There is another issue that I wish we would move on with the same urgency: violence against women.

Just as I heard Donald Sterling on tape describing his abhorrent views regarding race, I also saw on videotape Baltimore Ravens running back Ray Rice dragging his girlfriend’s limp body through a casino lobby. Her body was limp because he had beaten her unconscious in front of several witnesses minute before. He is still in the NFL and is still a Raven.

The Tallahassee Police Department declined to investigate an alleged sexual assault of a female student by a football player at the local university, an activity that had been videotaped.
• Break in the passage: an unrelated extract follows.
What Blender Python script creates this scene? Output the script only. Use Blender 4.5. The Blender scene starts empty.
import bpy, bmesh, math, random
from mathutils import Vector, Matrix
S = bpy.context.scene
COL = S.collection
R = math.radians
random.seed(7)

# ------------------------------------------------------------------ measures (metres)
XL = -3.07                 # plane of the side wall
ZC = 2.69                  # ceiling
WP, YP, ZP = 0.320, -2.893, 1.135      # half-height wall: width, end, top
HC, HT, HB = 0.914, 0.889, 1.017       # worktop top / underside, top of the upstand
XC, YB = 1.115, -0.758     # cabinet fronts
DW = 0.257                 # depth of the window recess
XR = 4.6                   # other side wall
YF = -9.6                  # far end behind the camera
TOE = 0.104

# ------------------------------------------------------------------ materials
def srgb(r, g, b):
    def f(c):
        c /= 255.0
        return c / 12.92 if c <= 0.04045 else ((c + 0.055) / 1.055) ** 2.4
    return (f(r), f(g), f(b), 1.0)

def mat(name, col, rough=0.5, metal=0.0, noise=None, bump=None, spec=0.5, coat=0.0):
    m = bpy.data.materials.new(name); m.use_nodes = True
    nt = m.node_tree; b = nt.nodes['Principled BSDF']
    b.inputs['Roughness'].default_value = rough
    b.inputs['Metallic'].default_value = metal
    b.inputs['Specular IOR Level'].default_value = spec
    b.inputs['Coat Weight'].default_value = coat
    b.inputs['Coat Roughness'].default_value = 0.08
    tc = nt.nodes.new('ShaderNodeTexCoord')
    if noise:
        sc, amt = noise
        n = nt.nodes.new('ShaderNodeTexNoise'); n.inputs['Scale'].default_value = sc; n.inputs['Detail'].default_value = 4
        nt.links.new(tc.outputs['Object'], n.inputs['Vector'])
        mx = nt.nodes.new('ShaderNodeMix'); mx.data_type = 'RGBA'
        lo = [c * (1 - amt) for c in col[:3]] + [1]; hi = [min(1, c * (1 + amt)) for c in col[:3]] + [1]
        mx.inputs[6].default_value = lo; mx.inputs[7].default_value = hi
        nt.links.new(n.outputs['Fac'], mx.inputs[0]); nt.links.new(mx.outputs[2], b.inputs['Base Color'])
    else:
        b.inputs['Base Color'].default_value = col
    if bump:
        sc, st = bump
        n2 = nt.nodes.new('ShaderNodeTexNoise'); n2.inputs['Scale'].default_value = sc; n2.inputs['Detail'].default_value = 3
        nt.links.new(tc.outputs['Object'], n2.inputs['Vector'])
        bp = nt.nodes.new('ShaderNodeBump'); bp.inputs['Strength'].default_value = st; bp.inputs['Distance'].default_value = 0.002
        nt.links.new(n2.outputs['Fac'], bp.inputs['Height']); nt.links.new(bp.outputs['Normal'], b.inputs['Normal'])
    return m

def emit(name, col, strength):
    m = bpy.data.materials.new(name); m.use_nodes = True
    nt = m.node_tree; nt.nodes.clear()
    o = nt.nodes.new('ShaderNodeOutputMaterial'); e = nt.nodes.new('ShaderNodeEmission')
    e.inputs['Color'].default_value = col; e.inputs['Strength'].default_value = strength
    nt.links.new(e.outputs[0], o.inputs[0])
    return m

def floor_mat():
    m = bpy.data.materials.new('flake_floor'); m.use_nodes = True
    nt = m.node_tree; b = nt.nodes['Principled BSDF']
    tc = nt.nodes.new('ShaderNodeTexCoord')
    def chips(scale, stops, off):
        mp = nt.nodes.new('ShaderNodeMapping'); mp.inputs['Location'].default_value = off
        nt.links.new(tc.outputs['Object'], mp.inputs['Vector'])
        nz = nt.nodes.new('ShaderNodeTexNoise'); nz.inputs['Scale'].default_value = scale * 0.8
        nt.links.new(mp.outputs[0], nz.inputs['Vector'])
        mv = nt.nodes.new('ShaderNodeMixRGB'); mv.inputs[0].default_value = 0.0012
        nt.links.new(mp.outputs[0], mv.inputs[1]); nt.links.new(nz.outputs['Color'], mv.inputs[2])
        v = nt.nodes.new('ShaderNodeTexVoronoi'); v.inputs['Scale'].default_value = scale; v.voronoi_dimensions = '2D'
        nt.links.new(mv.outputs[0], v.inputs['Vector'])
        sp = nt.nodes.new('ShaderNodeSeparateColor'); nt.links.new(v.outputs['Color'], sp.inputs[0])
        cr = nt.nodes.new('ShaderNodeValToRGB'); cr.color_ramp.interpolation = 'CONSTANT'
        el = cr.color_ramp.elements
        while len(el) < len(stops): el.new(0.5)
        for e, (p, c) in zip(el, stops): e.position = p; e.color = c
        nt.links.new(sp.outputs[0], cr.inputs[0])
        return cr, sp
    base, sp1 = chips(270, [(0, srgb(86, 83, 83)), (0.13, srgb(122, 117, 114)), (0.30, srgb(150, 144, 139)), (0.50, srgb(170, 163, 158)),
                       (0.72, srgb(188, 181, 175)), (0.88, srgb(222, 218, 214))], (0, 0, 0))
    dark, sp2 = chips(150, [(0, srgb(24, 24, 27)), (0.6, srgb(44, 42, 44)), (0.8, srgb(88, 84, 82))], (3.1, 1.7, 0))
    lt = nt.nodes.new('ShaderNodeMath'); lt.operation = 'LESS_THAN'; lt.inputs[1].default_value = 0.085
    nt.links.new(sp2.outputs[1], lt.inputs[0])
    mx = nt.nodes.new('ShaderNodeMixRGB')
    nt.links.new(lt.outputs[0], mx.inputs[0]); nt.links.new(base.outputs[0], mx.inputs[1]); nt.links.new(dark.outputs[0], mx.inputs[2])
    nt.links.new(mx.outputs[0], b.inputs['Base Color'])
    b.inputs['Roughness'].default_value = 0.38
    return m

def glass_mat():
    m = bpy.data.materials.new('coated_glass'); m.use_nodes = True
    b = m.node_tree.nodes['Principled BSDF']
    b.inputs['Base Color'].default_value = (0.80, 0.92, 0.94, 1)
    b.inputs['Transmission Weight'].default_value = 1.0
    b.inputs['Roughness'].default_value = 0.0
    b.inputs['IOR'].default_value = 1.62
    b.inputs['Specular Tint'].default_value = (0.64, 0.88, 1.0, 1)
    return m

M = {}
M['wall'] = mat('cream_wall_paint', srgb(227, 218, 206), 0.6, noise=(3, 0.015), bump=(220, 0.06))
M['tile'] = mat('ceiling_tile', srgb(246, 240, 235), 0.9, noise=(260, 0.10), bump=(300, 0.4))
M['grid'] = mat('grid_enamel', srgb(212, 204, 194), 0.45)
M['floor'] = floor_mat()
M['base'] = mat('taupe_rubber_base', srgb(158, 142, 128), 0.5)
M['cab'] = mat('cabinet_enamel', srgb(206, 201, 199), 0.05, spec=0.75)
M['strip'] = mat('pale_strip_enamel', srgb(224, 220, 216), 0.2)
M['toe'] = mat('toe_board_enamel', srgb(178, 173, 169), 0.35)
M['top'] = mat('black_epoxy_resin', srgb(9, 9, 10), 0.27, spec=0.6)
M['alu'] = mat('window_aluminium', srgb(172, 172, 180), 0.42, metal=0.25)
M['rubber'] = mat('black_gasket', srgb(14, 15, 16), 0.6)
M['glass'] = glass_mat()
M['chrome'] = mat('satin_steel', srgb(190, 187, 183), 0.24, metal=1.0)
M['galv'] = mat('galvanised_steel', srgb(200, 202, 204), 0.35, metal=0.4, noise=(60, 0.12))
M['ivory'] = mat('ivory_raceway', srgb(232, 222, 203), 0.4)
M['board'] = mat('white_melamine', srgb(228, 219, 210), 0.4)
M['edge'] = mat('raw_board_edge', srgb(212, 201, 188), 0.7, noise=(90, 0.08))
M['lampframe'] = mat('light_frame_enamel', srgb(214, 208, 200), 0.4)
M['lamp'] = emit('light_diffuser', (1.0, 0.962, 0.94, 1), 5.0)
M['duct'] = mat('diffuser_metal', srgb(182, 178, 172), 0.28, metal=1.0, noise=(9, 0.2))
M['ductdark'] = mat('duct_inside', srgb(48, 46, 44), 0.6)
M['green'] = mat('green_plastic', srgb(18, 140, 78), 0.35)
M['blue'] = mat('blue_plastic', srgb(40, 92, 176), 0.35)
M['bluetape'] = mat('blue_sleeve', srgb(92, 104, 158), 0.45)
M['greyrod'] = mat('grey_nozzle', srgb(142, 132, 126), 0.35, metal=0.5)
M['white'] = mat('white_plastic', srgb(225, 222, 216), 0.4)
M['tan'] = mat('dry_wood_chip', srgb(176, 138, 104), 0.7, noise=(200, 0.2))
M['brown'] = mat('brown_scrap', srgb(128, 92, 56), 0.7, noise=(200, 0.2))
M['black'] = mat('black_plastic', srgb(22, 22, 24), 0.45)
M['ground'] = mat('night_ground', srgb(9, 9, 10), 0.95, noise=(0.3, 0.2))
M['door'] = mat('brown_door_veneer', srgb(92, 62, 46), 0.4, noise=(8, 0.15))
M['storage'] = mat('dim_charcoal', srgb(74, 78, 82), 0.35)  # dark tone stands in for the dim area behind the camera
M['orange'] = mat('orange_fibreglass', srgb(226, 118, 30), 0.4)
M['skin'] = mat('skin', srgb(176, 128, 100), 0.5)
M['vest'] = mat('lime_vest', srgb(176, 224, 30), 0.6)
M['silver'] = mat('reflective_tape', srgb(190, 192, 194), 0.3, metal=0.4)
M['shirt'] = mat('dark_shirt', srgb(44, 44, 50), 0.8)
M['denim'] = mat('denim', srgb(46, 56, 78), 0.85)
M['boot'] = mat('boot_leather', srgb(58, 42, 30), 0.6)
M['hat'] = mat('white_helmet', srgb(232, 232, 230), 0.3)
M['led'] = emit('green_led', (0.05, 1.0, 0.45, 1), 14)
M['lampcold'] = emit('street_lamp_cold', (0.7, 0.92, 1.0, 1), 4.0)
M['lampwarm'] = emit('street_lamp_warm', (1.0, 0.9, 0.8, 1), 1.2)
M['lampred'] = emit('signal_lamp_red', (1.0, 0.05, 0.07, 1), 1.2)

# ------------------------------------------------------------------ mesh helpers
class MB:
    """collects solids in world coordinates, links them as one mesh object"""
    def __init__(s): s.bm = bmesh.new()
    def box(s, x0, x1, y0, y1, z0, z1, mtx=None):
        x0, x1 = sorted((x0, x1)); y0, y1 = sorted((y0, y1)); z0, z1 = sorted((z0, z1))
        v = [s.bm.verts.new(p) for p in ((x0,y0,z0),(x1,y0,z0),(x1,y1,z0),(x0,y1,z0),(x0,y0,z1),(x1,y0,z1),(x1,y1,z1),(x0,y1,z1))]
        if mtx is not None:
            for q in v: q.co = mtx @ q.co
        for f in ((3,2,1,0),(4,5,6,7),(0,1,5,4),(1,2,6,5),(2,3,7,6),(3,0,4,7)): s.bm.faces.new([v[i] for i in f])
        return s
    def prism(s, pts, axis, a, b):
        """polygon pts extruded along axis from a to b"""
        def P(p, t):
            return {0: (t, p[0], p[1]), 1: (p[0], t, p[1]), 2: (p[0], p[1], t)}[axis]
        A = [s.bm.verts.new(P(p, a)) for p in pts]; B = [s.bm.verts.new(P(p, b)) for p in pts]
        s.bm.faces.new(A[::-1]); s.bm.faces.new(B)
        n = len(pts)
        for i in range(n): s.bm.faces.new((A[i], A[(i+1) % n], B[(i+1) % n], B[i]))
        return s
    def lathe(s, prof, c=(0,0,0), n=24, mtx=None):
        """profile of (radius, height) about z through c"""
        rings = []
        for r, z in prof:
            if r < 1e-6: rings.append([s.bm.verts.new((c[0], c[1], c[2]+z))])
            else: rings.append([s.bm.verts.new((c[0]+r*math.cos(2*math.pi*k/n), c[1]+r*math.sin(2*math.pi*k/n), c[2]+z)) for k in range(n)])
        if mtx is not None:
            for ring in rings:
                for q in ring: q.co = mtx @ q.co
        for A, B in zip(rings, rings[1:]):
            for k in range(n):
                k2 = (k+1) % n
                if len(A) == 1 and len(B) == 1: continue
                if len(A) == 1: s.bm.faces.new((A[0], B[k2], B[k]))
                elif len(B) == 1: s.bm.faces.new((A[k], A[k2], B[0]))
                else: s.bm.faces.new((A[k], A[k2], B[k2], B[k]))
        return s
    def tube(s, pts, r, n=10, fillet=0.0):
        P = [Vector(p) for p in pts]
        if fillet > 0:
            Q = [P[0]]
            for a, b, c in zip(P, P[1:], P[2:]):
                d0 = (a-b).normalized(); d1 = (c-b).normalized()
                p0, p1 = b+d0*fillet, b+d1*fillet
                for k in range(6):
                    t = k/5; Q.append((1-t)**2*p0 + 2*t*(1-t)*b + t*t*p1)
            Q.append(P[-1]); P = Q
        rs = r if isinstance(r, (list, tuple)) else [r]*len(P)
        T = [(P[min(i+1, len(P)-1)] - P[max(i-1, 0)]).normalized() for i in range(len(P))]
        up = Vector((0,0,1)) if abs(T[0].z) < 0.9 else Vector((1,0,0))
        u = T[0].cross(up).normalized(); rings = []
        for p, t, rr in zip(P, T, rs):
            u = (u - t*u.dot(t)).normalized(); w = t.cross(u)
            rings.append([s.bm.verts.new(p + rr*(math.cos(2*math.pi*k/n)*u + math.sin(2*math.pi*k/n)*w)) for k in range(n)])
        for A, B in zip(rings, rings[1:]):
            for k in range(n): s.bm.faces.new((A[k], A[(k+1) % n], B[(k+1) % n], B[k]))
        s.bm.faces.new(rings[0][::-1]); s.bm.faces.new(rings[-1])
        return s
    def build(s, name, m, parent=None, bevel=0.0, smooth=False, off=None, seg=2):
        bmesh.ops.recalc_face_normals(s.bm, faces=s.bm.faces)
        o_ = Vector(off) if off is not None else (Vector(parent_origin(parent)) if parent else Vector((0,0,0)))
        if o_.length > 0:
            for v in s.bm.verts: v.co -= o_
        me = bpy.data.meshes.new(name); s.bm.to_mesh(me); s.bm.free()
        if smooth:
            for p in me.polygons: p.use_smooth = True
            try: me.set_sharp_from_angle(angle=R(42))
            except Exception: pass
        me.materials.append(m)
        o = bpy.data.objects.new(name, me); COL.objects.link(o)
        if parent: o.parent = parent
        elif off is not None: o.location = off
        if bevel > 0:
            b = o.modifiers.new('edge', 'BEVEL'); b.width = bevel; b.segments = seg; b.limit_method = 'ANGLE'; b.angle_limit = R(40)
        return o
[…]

Had the tape been obtained and witnesses interviewed at the time of the report, we would probably know whether the assault that was alleged took place. Now, we’ll never know. Everyone involved with the exception of the alleged victim continues in the same capacity they were in before, and no one has been sanctioned or faced discipline in any way for any of it.

In Ann Arbor, the placekicker and star left tackle were alleged to have been involved in a sexual assault and subsequent harassment of the victim. For four years no action was taken. The placekicker was eventually expelled from school–after his eligibility had expired. In the FSU and Michigan cases, the federal government will require some answers for why these public universities chose to do so little. The investigations into the institution’s inaction will last months, probably even years. Would we have accepted that timeline for Mr. Sterling?

And just this morning, I read that we still do not know the answer to what seems to be a relatively simple question: Did Vanderbilt’s then-football coach contact a woman in the days after she made a sexual assault report against four of the team’s players and if he did, what was the nature and purpose of that contact? That is an easy question to find out the answer to, yet it has not been done. It hasn’t been done either because no one in authority cares whether it happened or they don’t want to know the answer. Both are unacceptable.

The saddest part is that I could keep going all morning. When women are the victims, there is so very little action, and it is so very, very late. And people seem to be largely o.k. with that.

Maybe if you had three daughters, you’d feel differently.